#### [Stated exercise]
Omit all images, then return the remaining material exactly as it stands.

#### [Records with scene code]
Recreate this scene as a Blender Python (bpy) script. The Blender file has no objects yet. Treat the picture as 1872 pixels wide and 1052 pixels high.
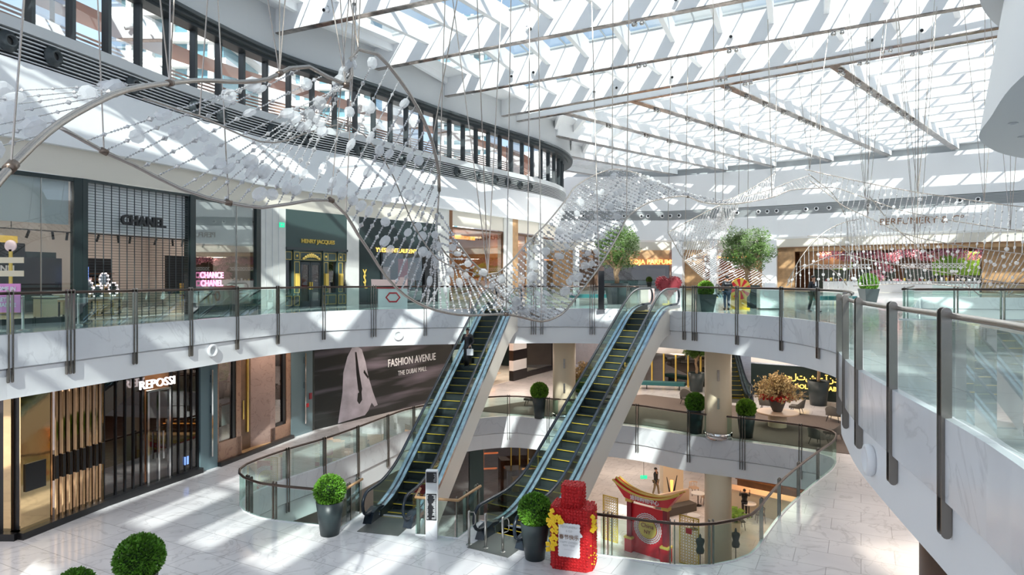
import bpy, bmesh, math, random
from mathutils import Vector, Matrix
from mathutils.geometry import tessellate_polygon

random.seed(7)
C = bpy.context.scene
COL = C.collection
PI = math.pi

# ---------------------------------------------------------------- camera
F, CX, HY, CZ = 1200.0, 936.0, 509.0, 1.5
cam_d = bpy.data.cameras.new('camera')
cam_d.sensor_width = 36.0
cam_d.lens = F / 1872 * 36
cam_d.shift_y = -(526 - HY) / 1872
cam_d.clip_start = 0.05
cam_d.clip_end = 1500
cam = bpy.data.objects.new('camera', cam_d)
cam.location = (0, 0, CZ)
cam.rotation_euler = (PI / 2, 0, 0)
COL.objects.link(cam)
C.camera = cam

# ---------------------------------------------------------------- world, sun, exposure
C.view_settings.view_transform = 'Standard'
C.view_settings.look = 'None'
C.view_settings.gamma = 1
C.view_settings.use_curve_mapping = False
C.view_settings.exposure = 0.42
C.cycles.max_bounces = 10
C.cycles.diffuse_bounces = 5
C.cycles.glossy_bounces = 4
C.cycles.transmission_bounces = 4
C.cycles.transparent_max_bounces = 32
C.cycles.sample_clamp_indirect = 6
C.cycles.caustics_reflective = False
C.cycles.caustics_refractive = False

w = bpy.data.worlds.new('sky')
C.world = w
w.use_nodes = True
nt = w.node_tree
nt.nodes.clear()
out = nt.nodes.new('ShaderNodeOutputWorld')
bg = nt.nodes.new('ShaderNodeBackground')
tc = nt.nodes.new('ShaderNodeTexCoord')
nz = nt.nodes.new('ShaderNodeTexNoise')
nz.inputs['Scale'].default_value = 2.6
nz.inputs['Detail'].default_value = 7
cr = nt.nodes.new('ShaderNodeValToRGB')
cr.color_ramp.elements[0].position = 0.46
cr.color_ramp.elements[0].color = (0.50, 0.68, 0.95, 1)
cr.color_ramp.elements[1].position = 0.58
cr.color_ramp.elements[1].color = (0.95, 0.97, 0.98, 1)
nt.links.new(tc.outputs['Generated'], nz.inputs['Vector'])
nt.links.new(nz.outputs['Fac'], cr.inputs['Fac'])
nt.links.new(cr.outputs['Color'], bg.inputs['Color'])
bg.inputs['Strength'].default_value = 1.1
nt.links.new(bg.outputs[0], out.inputs[0])

sd = bpy.data.lights.new('sun', 'SUN')
sd.energy = 9.0
sd.angle = math.radians(0.55)
sd.color = (1.0, 0.965, 0.90)
sun = bpy.data.objects.new('sun', sd)
COL.objects.link(sun)
sun.rotation_euler = Vector((0.02, 1.45, -1.0)).to_track_quat('-Z', 'Y').to_euler()


def lamp(loc, size, energy, color=(1, 0.85, 0.68), rot=(0, 0, 0), sy=None):
    d = bpy.data.lights.new('lamp', 'AREA')
    d.energy = energy
    d.color = color
    d.size = size
    if sy:
        d.shape = 'RECTANGLE'
        d.size_y = sy
    o = bpy.data.objects.new('lamp', d)
    o.location = loc
    o.rotation_euler = rot
    COL.objects.link(o)
    return o


# ---------------------------------------------------------------- materials
M = {}


def nm(name):
    m = bpy.data.materials.new(name)
    m.use_nodes = True
    n = m.node_tree
    return m, n, n.nodes['Principled BSDF']


def pm(name, col, rough=0.5, metal=0.0, bump=0.0, scale=20, emit=None, estr=0, vary=0.0, spec=None, trans=0):
    m, n, p = nm(name)
    p.inputs['Base Color'].default_value = (*col, 1)
    p.inputs['Roughness'].default_value = rough
    p.inputs['Metallic'].default_value = metal
    if spec is not None:
        p.inputs['Specular IOR Level'].default_value = spec
    if emit:
        p.inputs['Emission Color'].default_value = (*emit, 1)
        p.inputs['Emission Strength'].default_value = estr
    if bump or vary:
        t = n.nodes.new('ShaderNodeTexCoord')
        z = n.nodes.new('ShaderNodeTexNoise')
        z.inputs['Scale'].default_value = scale
        z.inputs['Detail'].default_value = 4
        n.links.new(t.outputs['Object'], z.inputs['Vector'])
        if bump:
            b = n.nodes.new('ShaderNodeBump')
            b.inputs['Strength'].default_value = bump
            b.inputs['Distance'].default_value = 0.02
            n.links.new(z.outputs['Fac'], b.inputs['Height'])
            n.links.new(b.outputs[0], p.inputs['Normal'])
        if vary:
            r = n.nodes.new('ShaderNodeValToRGB')
            r.color_ramp.elements[0].position = 0.3
            r.color_ramp.elements[1].position = 0.7
            r.color_ramp.elements[0].color = (*[max(0, c * (1 - vary)) for c in col], 1)
            r.color_ramp.elements[1].color = (*[min(1, c * (1 + vary)) for c in col], 1)
            n.links.new(z.outputs['Fac'], r.inputs['Fac'])
            n.links.new(r.outputs[0], p.inputs['Base Color'])
    M[name] = m
    return m


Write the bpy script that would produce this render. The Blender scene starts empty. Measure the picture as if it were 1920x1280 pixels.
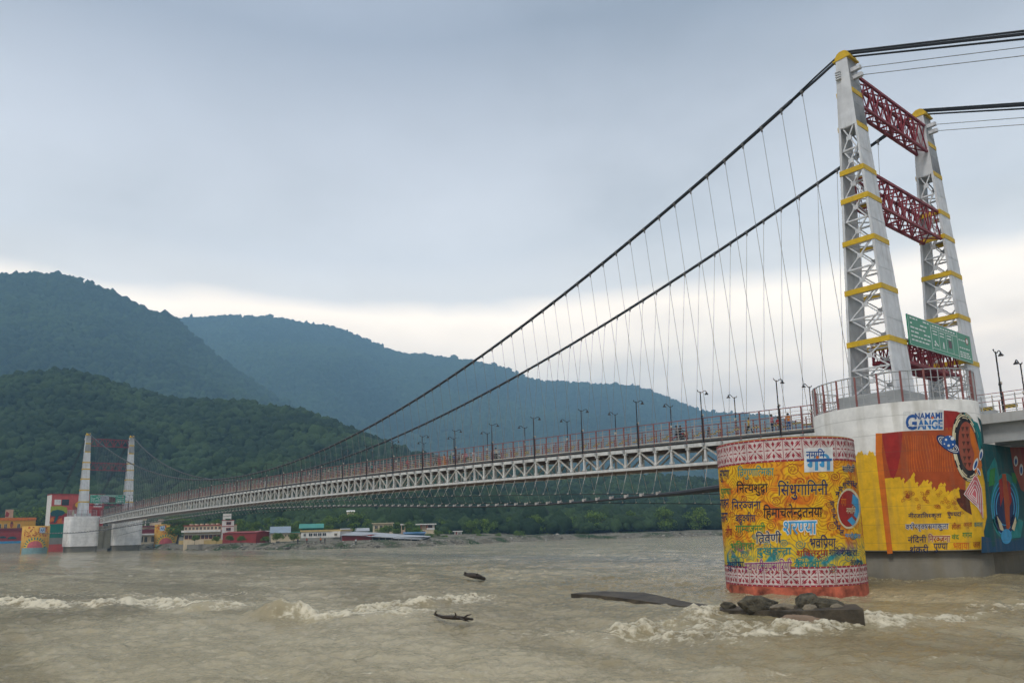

#### [Final answer]
Recreate this scene as a Blender Python (bpy) script. The Blender file has no objects yet. Treat the picture as 1872 pixels wide and 1052 pixels high.
import bpy, bmesh, math, random
from mathutils import Vector, Matrix
from mathutils.geometry import tessellate_polygon

random.seed(7)
C = bpy.context.scene
COL = C.collection
PI = math.pi

# ---------------------------------------------------------------- camera
F, CX, HY, CZ = 1200.0, 936.0, 509.0, 1.5
cam_d = bpy.data.cameras.new('camera')
cam_d.sensor_width = 36.0
cam_d.lens = F / 1872 * 36
cam_d.shift_y = -(526 - HY) / 1872
cam_d.clip_start = 0.05
cam_d.clip_end = 1500
cam = bpy.data.objects.new('camera', cam_d)
cam.location = (0, 0, CZ)
cam.rotation_euler = (PI / 2, 0, 0)
COL.objects.link(cam)
C.camera = cam

# ---------------------------------------------------------------- world, sun, exposure
C.view_settings.view_transform = 'Standard'
C.view_settings.look = 'None'
C.view_settings.gamma = 1
C.view_settings.use_curve_mapping = False
C.view_settings.exposure = 0.42
C.cycles.max_bounces = 10
C.cycles.diffuse_bounces = 5
C.cycles.glossy_bounces = 4
C.cycles.transmission_bounces = 4
C.cycles.transparent_max_bounces = 32
C.cycles.sample_clamp_indirect = 6
C.cycles.caustics_reflective = False
C.cycles.caustics_refractive = False

w = bpy.data.worlds.new('sky')
C.world = w
w.use_nodes = True
nt = w.node_tree
nt.nodes.clear()
out = nt.nodes.new('ShaderNodeOutputWorld')
bg = nt.nodes.new('ShaderNodeBackground')
tc = nt.nodes.new('ShaderNodeTexCoord')
nz = nt.nodes.new('ShaderNodeTexNoise')
nz.inputs['Scale'].default_value = 2.6
nz.inputs['Detail'].default_value = 7
cr = nt.nodes.new('ShaderNodeValToRGB')
cr.color_ramp.elements[0].position = 0.46
cr.color_ramp.elements[0].color = (0.50, 0.68, 0.95, 1)
cr.color_ramp.elements[1].position = 0.58
cr.color_ramp.elements[1].color = (0.95, 0.97, 0.98, 1)
nt.links.new(tc.outputs['Generated'], nz.inputs['Vector'])
nt.links.new(nz.outputs['Fac'], cr.inputs['Fac'])
nt.links.new(cr.outputs['Color'], bg.inputs['Color'])
bg.inputs['Strength'].default_value = 1.1
nt.links.new(bg.outputs[0], out.inputs[0])

sd = bpy.data.lights.new('sun', 'SUN')
sd.energy = 9.0
sd.angle = math.radians(0.55)
sd.color = (1.0, 0.965, 0.90)
sun = bpy.data.objects.new('sun', sd)
COL.objects.link(sun)
sun.rotation_euler = Vector((0.02, 1.45, -1.0)).to_track_quat('-Z', 'Y').to_euler()


def lamp(loc, size, energy, color=(1, 0.85, 0.68), rot=(0, 0, 0), sy=None):
    d = bpy.data.lights.new('lamp', 'AREA')
    d.energy = energy
    d.color = color
    d.size = size
    if sy:
        d.shape = 'RECTANGLE'
        d.size_y = sy
    o = bpy.data.objects.new('lamp', d)
    o.location = loc
    o.rotation_euler = rot
    COL.objects.link(o)
    return o


# ---------------------------------------------------------------- materials
M = {}


def nm(name):
    m = bpy.data.materials.new(name)
    m.use_nodes = True
    n = m.node_tree
    return m, n, n.nodes['Principled BSDF']


def pm(name, col, rough=0.5, metal=0.0, bump=0.0, scale=20, emit=None, estr=0, vary=0.0, spec=None, trans=0):
    m, n, p = nm(name)
    p.inputs['Base Color'].default_value = (*col, 1)
    p.inputs['Roughness'].default_value = rough
    p.inputs['Metallic'].default_value = metal
    if spec is not None:
        p.inputs['Specular IOR Level'].default_value = spec
    if emit:
        p.inputs['Emission Color'].default_value = (*emit, 1)
        p.inputs['Emission Strength'].default_value = estr
    if bump or vary:
        t = n.nodes.new('ShaderNodeTexCoord')
        z = n.nodes.new('ShaderNodeTexNoise')
        z.inputs['Scale'].default_value = scale
        z.inputs['Detail'].default_value = 4
        n.links.new(t.outputs['Object'], z.inputs['Vector'])
        if bump:
            b = n.nodes.new('ShaderNodeBump')
            b.inputs['Strength'].default_value = bump
            b.inputs['Distance'].default_value = 0.02
            n.links.new(z.outputs['Fac'], b.inputs['Height'])
            n.links.new(b.outputs[0], p.inputs['Normal'])
        if vary:
            r = n.nodes.new('ShaderNodeValToRGB')
            r.color_ramp.elements[0].position = 0.3
            r.color_ramp.elements[1].position = 0.7
            r.color_ramp.elements[0].color = (*[max(0, c * (1 - vary)) for c in col], 1)
            r.color_ramp.elements[1].color = (*[min(1, c * (1 + vary)) for c in col], 1)
            n.links.new(z.outputs['Fac'], r.inputs['Fac'])
            n.links.new(r.outputs[0], p.inputs['Base Color'])
    M[name] = m
    return m


Write the bpy script that would produce this render. The Blender scene starts empty. Measure the picture as if it were 1920x1280 pixels.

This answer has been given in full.